◆ **Data provided**:
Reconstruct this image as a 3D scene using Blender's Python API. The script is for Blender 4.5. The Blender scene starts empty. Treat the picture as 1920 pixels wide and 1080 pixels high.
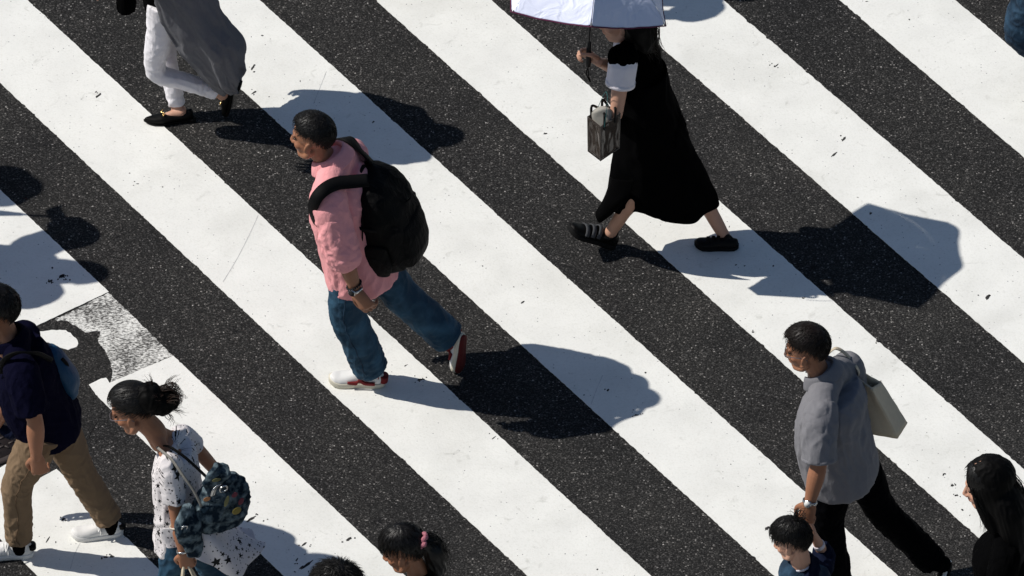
import bpy, math, random
import numpy as np
from mathutils import Vector
random.seed(7); RNG = np.random.default_rng(7)
C = bpy.context.scene.collection
PI = math.pi
V = lambda *a: np.array(a, float)
ZUP = np.array((0.0, 0.0, 1.0))
def nrm(v): return v / max(np.linalg.norm(v), 1e-9)
# ---------------------------------------------------------------- camera (solved from the zebra stripes)
FPX, CAMH, PITCH = 20610.25, 32.543, math.radians(40.0)
TH, OFF = 0.6160536, 19.508144
YC = CAMH / math.tan(PITCH)
CP, SP = math.cos(PITCH), math.sin(PITCH)
CAM = V(0, -YC, CAMH)
def ray(px, py):
    x = (px - 960) / FPX; y = -(py - 540) / FPX
    return V(x, CP + y * SP, -SP + y * CP)
def G(px, py, z=0.0):
    r = ray(px, py); return CAM + r * ((z - CAMH) / r[2])
def At(px, py, Y):
    r = ray(px, py); return CAM + r * ((Y - CAM[1]) / r[1])
# ---------------------------------------------------------------- noise
_perm = np.random.default_rng(3).permutation(256); _perm = np.concatenate([_perm, _perm, _perm])
_grad = np.random.default_rng(4).normal(size=(256, 3)); _grad /= np.linalg.norm(_grad, axis=1)[:, None]
def perlin(P):
    P = np.asarray(P, float); i = np.floor(P).astype(int); f = P - i; i &= 255
    u = f * f * f * (f * (f * 6 - 15) + 10); out = 0
    for dx in (0, 1):
        wx = u[:, 0] if dx else 1 - u[:, 0]
        for dy in (0, 1):
            wy = u[:, 1] if dy else 1 - u[:, 1]
            for dz in (0, 1):
                wz = u[:, 2] if dz else 1 - u[:, 2]
                h = _perm[_perm[_perm[(i[:, 0] + dx) & 255] + ((i[:, 1] + dy) & 255)] + ((i[:, 2] + dz) & 255)]
                g = _grad[h]
                out = out + wx * wy * wz * ((f[:, 0] - dx) * g[:, 0] + (f[:, 1] - dy) * g[:, 1] + (f[:, 2] - dz) * g[:, 2])
    return out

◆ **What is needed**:
Repeat the full listing above exactly, with no pictures in the copy.

◆ **Task solution**:
Reconstruct this image as a 3D scene using Blender's Python API. The script is for Blender 4.5. The Blender scene starts empty. Treat the picture as 1920 pixels wide and 1080 pixels high.
import bpy, math, random
import numpy as np
from mathutils import Vector
random.seed(7); RNG = np.random.default_rng(7)
C = bpy.context.scene.collection
PI = math.pi
V = lambda *a: np.array(a, float)
ZUP = np.array((0.0, 0.0, 1.0))
def nrm(v): return v / max(np.linalg.norm(v), 1e-9)
# ---------------------------------------------------------------- camera (solved from the zebra stripes)
FPX, CAMH, PITCH = 20610.25, 32.543, math.radians(40.0)
TH, OFF = 0.6160536, 19.508144
YC = CAMH / math.tan(PITCH)
CP, SP = math.cos(PITCH), math.sin(PITCH)
CAM = V(0, -YC, CAMH)
def ray(px, py):
    x = (px - 960) / FPX; y = -(py - 540) / FPX
    return V(x, CP + y * SP, -SP + y * CP)
def G(px, py, z=0.0):
    r = ray(px, py); return CAM + r * ((z - CAMH) / r[2])
def At(px, py, Y):
    r = ray(px, py); return CAM + r * ((Y - CAM[1]) / r[1])
# ---------------------------------------------------------------- noise
_perm = np.random.default_rng(3).permutation(256); _perm = np.concatenate([_perm, _perm, _perm])
_grad = np.random.default_rng(4).normal(size=(256, 3)); _grad /= np.linalg.norm(_grad, axis=1)[:, None]
def perlin(P):
    P = np.asarray(P, float); i = np.floor(P).astype(int); f = P - i; i &= 255
    u = f * f * f * (f * (f * 6 - 15) + 10); out = 0
    for dx in (0, 1):
        wx = u[:, 0] if dx else 1 - u[:, 0]
        for dy in (0, 1):
            wy = u[:, 1] if dy else 1 - u[:, 1]
            for dz in (0, 1):
                wz = u[:, 2] if dz else 1 - u[:, 2]
                h = _perm[_perm[_perm[(i[:, 0] + dx) & 255] + ((i[:, 1] + dy) & 255)] + ((i[:, 2] + dz) & 255)]
                g = _grad[h]
                out = out + wx * wy * wz * ((f[:, 0] - dx) * g[:, 0] + (f[:, 1] - dy) * g[:, 1] + (f[:, 2] - dz) * g[:, 2])
    return out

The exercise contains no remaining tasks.